* [What is expected]: Filter the lines below, copying only those with the string "recreates".

%%

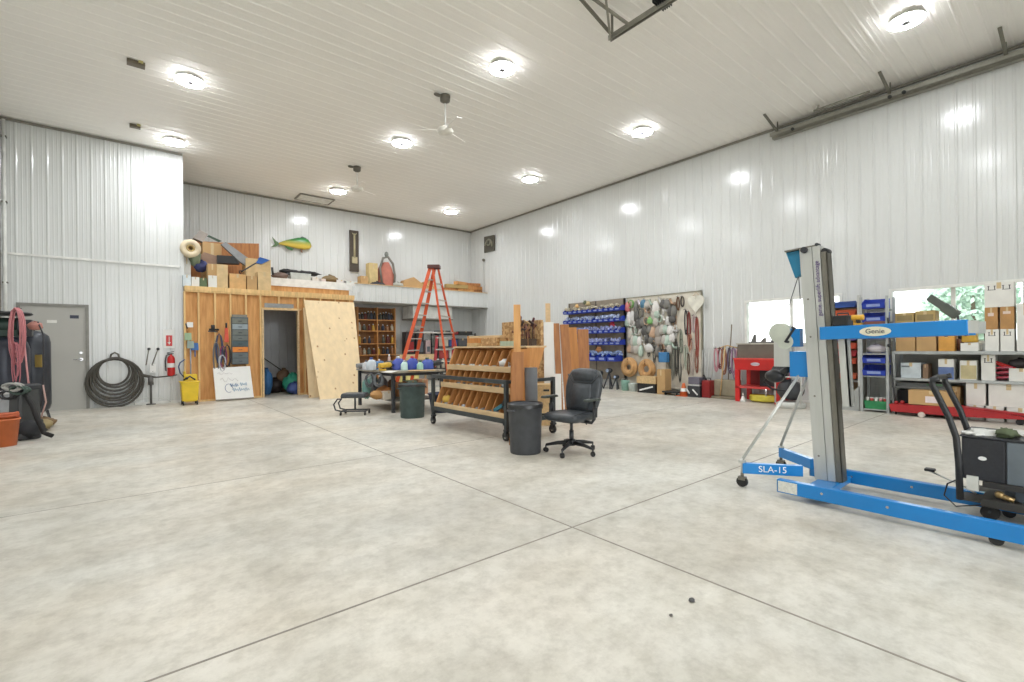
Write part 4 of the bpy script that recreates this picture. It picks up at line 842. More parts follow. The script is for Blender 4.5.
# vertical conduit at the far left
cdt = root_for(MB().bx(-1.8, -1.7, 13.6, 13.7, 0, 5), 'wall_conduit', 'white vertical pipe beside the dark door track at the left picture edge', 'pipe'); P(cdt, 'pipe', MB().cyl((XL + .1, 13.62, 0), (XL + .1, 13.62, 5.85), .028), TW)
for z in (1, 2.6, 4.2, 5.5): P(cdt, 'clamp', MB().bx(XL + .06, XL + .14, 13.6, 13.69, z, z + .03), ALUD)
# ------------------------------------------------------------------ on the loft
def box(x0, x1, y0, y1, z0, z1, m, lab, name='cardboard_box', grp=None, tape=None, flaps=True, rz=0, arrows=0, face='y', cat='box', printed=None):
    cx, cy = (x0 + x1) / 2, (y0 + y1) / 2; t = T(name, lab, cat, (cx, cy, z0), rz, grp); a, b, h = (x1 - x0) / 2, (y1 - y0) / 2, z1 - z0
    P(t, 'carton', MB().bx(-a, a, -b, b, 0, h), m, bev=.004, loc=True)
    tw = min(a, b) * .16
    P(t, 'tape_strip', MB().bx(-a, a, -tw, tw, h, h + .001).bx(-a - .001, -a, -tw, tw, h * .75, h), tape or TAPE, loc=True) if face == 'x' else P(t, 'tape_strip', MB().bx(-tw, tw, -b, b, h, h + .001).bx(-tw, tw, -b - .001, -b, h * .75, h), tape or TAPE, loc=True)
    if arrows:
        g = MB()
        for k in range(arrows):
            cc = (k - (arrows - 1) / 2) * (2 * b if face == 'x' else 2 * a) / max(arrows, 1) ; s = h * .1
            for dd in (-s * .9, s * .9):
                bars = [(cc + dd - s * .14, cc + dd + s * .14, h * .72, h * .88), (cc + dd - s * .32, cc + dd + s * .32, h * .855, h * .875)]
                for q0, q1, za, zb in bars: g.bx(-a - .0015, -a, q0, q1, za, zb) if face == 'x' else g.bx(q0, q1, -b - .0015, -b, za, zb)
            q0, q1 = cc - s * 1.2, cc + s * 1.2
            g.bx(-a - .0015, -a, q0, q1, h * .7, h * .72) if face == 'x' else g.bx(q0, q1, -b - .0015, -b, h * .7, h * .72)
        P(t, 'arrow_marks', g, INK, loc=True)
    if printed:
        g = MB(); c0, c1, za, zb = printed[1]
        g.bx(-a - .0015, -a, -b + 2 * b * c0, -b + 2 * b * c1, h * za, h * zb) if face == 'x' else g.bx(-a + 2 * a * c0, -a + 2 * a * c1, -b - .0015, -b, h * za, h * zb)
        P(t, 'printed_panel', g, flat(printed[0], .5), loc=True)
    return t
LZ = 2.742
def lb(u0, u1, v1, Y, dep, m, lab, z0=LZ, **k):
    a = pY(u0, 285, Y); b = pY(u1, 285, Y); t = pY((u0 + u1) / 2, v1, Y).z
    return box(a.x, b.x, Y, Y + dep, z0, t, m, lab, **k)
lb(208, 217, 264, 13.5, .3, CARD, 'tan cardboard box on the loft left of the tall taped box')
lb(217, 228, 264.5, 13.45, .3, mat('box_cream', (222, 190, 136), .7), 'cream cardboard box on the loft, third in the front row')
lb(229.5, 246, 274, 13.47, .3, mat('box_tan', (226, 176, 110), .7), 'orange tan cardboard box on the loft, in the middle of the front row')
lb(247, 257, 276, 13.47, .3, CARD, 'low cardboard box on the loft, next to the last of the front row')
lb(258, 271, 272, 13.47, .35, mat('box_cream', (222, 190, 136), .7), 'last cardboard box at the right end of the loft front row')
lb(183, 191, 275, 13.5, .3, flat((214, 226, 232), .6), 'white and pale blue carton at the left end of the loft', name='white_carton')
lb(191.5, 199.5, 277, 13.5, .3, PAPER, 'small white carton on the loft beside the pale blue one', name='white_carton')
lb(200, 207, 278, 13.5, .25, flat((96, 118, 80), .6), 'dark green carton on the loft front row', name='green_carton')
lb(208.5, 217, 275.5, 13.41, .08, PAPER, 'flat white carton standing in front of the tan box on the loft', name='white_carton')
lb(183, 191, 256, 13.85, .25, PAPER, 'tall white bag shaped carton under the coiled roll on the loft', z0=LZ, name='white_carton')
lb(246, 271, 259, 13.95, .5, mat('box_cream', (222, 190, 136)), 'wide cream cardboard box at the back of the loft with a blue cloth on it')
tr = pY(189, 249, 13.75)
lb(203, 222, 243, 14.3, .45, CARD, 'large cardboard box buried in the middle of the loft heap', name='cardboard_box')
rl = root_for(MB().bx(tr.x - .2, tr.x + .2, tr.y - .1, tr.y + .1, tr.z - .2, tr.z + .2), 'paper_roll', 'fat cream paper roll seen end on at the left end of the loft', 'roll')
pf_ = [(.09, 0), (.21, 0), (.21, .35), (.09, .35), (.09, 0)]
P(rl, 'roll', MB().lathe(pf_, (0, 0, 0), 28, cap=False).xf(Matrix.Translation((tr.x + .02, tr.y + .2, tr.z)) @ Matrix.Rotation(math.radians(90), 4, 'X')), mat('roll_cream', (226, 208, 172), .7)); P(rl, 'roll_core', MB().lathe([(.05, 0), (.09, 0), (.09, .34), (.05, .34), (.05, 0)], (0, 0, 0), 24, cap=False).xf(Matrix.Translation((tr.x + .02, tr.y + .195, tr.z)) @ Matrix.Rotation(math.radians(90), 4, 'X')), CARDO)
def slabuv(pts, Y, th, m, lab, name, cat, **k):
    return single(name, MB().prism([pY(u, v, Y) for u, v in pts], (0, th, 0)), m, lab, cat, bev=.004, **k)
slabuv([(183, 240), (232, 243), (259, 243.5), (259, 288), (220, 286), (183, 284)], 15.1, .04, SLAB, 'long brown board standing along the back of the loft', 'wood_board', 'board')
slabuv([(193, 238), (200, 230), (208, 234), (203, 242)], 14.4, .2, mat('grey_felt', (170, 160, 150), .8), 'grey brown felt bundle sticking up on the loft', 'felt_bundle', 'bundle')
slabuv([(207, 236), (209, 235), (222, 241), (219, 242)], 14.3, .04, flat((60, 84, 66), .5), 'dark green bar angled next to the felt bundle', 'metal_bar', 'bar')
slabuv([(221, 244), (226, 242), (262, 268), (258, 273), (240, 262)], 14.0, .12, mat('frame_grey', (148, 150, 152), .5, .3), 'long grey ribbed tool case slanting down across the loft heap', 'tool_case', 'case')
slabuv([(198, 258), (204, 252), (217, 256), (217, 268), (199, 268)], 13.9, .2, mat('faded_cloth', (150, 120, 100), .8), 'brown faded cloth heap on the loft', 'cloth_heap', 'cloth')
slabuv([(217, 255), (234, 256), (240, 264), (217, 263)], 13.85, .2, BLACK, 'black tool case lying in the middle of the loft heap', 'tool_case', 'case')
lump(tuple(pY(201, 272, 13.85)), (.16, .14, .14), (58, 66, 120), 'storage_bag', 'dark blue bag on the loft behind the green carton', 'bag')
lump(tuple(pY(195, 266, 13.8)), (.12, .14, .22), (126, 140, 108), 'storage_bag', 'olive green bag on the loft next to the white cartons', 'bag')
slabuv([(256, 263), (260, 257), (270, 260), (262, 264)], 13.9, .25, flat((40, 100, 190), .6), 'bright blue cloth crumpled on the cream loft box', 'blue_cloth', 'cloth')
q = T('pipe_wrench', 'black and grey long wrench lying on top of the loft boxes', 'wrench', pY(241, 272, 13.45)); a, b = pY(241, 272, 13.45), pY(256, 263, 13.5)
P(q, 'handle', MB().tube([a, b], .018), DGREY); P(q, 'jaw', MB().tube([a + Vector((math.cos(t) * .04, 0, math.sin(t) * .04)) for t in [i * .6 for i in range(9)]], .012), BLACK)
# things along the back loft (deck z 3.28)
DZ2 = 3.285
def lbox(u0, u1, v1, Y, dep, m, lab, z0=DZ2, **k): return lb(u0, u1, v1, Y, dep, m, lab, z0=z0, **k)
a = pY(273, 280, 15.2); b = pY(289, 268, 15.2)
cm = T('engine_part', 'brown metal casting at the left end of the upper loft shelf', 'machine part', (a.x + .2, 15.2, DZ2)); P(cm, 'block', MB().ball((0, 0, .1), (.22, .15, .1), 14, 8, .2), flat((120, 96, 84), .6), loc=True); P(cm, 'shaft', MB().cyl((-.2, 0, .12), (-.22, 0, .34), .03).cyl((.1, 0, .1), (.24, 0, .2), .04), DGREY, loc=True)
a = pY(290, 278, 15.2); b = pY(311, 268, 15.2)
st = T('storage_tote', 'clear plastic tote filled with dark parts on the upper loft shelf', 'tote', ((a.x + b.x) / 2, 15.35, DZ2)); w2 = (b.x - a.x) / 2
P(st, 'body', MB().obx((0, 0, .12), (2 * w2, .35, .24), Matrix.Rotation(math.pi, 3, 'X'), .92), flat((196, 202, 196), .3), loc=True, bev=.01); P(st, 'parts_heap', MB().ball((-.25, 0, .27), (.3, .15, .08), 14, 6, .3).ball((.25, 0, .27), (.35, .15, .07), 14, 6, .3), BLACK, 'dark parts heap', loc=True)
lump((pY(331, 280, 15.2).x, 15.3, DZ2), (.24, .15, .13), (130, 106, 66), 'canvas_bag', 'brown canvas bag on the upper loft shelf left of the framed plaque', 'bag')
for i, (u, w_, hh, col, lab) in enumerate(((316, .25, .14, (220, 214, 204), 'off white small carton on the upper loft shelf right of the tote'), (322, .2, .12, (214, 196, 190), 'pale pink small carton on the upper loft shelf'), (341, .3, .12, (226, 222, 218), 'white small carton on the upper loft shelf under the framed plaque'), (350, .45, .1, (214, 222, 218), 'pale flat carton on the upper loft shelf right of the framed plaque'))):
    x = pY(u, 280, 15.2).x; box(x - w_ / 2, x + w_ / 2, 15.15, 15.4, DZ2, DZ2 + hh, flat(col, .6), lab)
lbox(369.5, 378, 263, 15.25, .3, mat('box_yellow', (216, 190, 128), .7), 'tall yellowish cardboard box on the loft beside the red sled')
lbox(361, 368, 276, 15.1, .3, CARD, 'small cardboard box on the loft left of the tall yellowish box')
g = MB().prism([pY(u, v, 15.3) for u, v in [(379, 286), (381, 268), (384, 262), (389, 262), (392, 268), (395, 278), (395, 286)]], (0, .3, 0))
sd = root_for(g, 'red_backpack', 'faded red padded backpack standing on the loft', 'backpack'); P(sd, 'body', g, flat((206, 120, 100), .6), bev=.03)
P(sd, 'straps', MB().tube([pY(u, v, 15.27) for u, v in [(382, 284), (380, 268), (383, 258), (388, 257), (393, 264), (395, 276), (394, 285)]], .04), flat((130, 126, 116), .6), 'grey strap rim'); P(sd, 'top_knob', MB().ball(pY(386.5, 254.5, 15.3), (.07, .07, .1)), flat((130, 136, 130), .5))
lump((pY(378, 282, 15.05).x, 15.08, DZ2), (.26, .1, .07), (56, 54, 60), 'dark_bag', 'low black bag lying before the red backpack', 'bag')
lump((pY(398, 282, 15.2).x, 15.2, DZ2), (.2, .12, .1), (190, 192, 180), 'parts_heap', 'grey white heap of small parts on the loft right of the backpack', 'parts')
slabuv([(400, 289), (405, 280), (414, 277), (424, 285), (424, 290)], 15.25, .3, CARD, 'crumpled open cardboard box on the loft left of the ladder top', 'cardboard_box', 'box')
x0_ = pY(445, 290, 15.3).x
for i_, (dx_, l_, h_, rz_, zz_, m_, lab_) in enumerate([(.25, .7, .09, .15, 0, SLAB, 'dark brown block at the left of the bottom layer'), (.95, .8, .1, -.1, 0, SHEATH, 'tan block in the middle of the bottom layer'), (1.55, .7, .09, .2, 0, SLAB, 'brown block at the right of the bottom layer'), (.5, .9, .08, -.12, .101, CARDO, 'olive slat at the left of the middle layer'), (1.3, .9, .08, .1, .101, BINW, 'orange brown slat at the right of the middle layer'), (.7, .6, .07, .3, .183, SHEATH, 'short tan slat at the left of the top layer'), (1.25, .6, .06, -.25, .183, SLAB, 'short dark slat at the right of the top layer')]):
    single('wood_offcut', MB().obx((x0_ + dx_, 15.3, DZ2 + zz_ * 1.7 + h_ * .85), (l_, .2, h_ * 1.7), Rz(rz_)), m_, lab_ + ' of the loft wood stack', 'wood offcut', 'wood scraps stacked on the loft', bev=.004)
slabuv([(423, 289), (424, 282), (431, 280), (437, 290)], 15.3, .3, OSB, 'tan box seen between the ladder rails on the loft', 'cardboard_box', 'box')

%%
%%

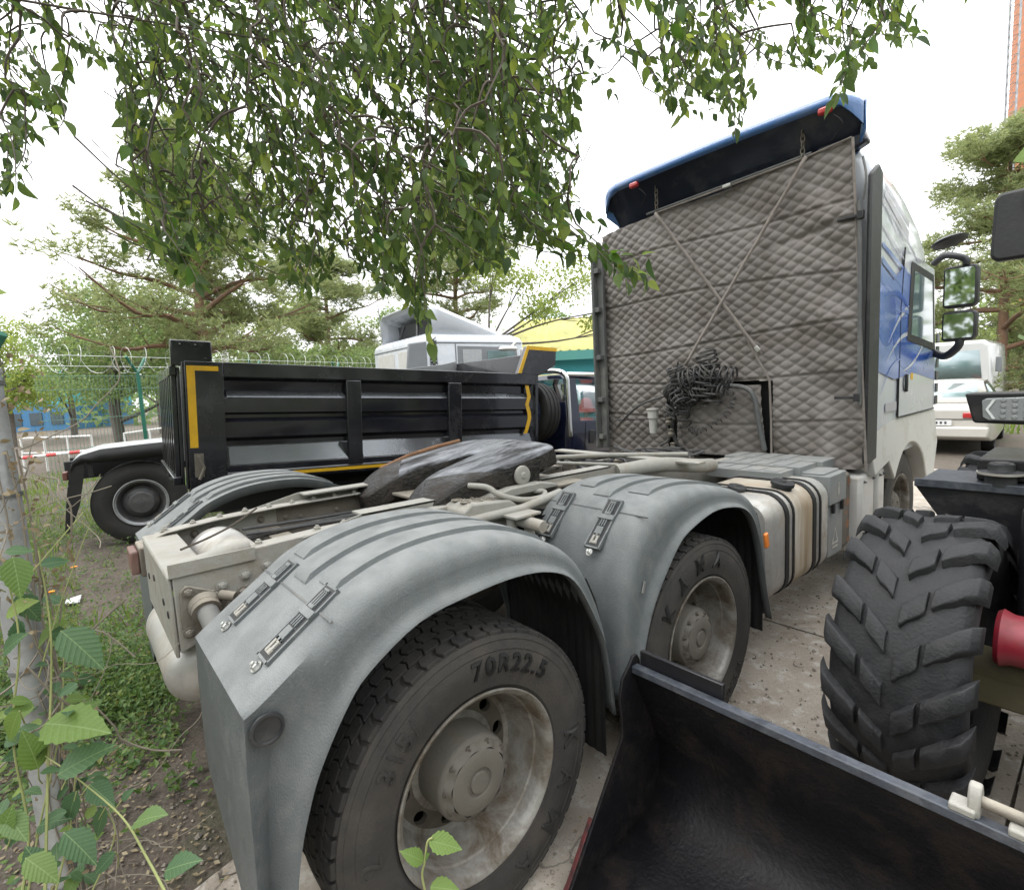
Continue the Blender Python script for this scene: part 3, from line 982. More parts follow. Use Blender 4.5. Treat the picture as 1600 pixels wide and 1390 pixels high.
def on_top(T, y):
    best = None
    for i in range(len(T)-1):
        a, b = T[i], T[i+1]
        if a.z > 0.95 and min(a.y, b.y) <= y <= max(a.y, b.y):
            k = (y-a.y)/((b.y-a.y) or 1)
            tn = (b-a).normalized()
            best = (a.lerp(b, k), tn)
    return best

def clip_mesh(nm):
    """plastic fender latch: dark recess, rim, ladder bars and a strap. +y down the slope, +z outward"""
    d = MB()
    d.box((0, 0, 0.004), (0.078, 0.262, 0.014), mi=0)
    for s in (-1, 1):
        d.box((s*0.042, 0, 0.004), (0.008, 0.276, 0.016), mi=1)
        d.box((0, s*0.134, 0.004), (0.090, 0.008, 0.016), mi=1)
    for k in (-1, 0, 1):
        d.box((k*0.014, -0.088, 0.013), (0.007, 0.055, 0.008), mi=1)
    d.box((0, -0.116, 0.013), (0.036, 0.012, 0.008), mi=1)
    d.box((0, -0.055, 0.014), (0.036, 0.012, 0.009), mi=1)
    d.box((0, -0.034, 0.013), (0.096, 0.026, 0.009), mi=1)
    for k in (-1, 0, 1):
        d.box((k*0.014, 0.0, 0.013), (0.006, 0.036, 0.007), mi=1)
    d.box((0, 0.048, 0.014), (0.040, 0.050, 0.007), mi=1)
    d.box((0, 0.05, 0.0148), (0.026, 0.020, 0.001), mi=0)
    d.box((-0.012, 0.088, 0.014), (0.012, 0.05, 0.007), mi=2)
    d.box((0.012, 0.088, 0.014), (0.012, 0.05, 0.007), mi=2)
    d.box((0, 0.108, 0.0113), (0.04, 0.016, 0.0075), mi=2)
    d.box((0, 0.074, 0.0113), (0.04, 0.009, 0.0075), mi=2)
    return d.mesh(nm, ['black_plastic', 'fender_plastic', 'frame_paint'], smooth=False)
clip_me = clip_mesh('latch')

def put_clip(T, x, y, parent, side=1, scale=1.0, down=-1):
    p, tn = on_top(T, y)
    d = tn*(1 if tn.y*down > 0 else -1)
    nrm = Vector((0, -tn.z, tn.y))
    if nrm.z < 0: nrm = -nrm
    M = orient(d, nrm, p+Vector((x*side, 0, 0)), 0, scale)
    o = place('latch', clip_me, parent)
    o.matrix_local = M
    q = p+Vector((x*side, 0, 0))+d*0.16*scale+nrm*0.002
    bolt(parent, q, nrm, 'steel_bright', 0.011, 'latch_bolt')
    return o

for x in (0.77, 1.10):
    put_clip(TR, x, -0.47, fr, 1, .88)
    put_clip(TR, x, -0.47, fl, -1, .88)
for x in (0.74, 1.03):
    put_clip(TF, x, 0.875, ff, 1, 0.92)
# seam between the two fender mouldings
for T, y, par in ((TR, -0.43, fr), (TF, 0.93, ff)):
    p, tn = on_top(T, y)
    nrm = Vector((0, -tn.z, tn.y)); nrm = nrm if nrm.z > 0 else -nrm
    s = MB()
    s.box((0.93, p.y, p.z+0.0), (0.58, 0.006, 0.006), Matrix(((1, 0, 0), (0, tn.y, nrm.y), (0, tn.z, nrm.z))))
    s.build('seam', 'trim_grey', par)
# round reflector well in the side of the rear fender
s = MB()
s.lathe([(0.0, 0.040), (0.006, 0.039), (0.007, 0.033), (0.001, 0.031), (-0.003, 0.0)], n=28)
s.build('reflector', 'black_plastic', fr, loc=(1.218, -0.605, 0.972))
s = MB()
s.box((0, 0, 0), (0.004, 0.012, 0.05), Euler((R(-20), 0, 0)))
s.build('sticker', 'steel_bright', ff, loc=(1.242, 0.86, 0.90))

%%
%%

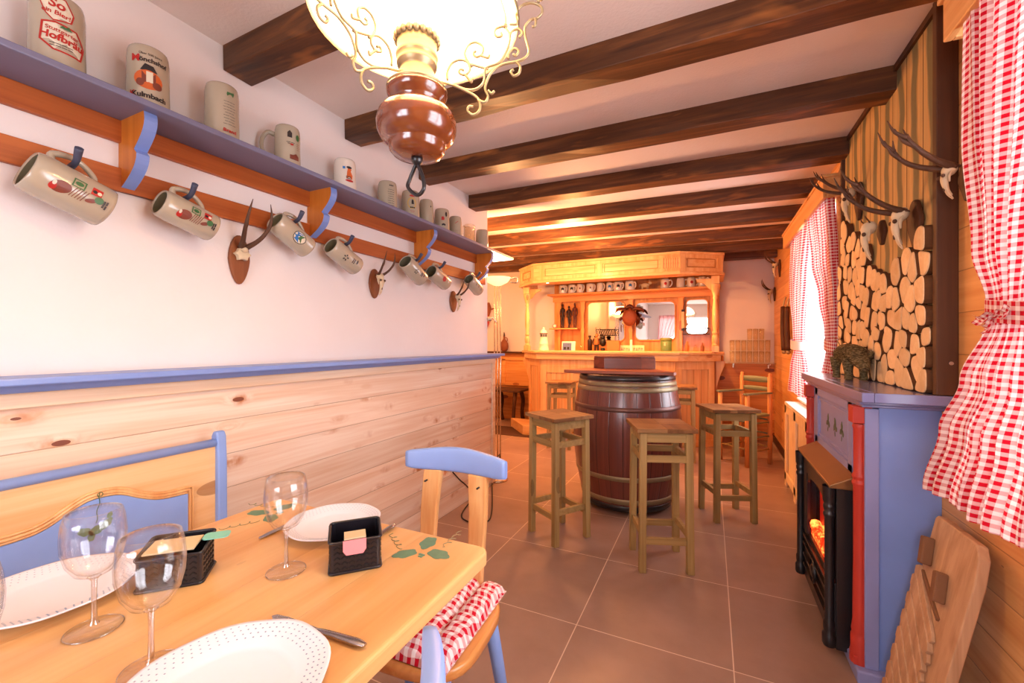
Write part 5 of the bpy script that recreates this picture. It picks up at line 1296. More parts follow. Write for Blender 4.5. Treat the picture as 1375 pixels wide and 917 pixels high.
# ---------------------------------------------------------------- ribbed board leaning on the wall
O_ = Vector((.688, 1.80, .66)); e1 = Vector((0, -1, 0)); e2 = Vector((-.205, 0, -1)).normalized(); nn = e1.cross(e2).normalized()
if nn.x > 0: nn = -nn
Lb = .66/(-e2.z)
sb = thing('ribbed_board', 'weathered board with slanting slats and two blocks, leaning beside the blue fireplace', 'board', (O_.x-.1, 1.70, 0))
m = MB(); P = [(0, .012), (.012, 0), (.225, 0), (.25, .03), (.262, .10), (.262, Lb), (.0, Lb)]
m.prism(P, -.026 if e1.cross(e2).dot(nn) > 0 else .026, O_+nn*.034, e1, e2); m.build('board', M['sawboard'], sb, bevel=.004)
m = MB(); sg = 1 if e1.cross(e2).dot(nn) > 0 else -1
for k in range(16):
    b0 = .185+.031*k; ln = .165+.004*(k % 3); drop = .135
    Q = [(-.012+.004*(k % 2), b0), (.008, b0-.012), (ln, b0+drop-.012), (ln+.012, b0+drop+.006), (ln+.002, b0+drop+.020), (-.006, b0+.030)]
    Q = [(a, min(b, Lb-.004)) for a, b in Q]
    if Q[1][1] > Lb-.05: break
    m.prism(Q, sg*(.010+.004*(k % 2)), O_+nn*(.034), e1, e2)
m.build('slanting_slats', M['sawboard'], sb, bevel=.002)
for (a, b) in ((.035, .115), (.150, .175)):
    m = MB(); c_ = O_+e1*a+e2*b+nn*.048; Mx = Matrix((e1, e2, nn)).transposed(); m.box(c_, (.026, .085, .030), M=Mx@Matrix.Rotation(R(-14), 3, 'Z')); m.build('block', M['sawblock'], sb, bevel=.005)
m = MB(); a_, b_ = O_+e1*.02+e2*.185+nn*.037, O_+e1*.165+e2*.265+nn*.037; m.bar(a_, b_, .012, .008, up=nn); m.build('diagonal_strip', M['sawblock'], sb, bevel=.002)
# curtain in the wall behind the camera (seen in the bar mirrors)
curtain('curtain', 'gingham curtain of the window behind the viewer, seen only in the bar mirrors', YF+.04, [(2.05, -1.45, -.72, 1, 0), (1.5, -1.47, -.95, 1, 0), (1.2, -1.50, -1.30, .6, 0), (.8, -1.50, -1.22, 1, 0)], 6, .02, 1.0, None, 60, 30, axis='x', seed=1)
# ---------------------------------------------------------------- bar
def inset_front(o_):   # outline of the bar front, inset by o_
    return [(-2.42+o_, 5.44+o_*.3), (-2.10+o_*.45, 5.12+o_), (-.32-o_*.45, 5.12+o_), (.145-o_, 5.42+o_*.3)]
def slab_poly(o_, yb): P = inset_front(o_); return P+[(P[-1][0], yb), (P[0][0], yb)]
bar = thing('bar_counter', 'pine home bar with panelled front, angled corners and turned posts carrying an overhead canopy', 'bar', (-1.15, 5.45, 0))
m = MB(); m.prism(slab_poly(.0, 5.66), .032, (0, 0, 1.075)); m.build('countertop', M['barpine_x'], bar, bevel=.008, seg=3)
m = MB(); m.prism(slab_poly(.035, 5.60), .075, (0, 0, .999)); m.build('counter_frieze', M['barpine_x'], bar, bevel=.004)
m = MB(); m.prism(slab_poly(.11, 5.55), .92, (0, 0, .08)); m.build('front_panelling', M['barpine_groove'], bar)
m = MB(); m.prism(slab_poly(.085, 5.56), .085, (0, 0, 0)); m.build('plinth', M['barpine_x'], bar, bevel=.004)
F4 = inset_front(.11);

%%

* [Problem solution]:
Write part 4 of the bpy script that recreates this picture. It picks up at line 842. More parts follow. The script is for Blender 4.5.
Write part 5 of the bpy script that recreates this picture. It picks up at line 1296. More parts follow. Write for Blender 4.5. Treat the picture as 1375 pixels wide and 917 pixels high.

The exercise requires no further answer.